The one most important point that A Hope in the Unseen pushes home is that parents must hope that their children have opportunities that they did not. I see these lost children every day in our schools and I see teachers who try. Without a parent who supports and yes, pushes, with love and care, a child will very rarely succeed.
I think about how amazing it would be for this young man to speak to students at my local middle school, a school not as impoverished, but a school where I see unruly, uncaring students. Then I remember that the parents who need to hear what this young man has to say, would not come. These parents support their children but support in the wrong ways. If a child is suspended for talking, or fighting the parents defend the child.
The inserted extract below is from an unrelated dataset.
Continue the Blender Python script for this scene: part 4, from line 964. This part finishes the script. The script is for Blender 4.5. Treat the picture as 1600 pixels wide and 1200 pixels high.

In a Hope in the Unseen, Barbara is strong. Cedric does not go to concert with his drug addict father, he is expected to be responsible and wash dishes, he is expected to never complain about the cold house or the work, but he is loved in a way that cannot fail.
There are so many small phrases that mean so much. As Philip, the class clown, bright but with no guidance walks across the stage at graduation, he gets the most applause and cheers but at "what a cost" thinks Cedric. A small phrase packed with meaning.
I and most parents will be able to sympathize with all of Cedric's and his mother's emotions on some level. When Barbara leaves Cedric at Brown, or Cedric notices the differences between himself and the other students, I know that each child and mother experience this to some degree.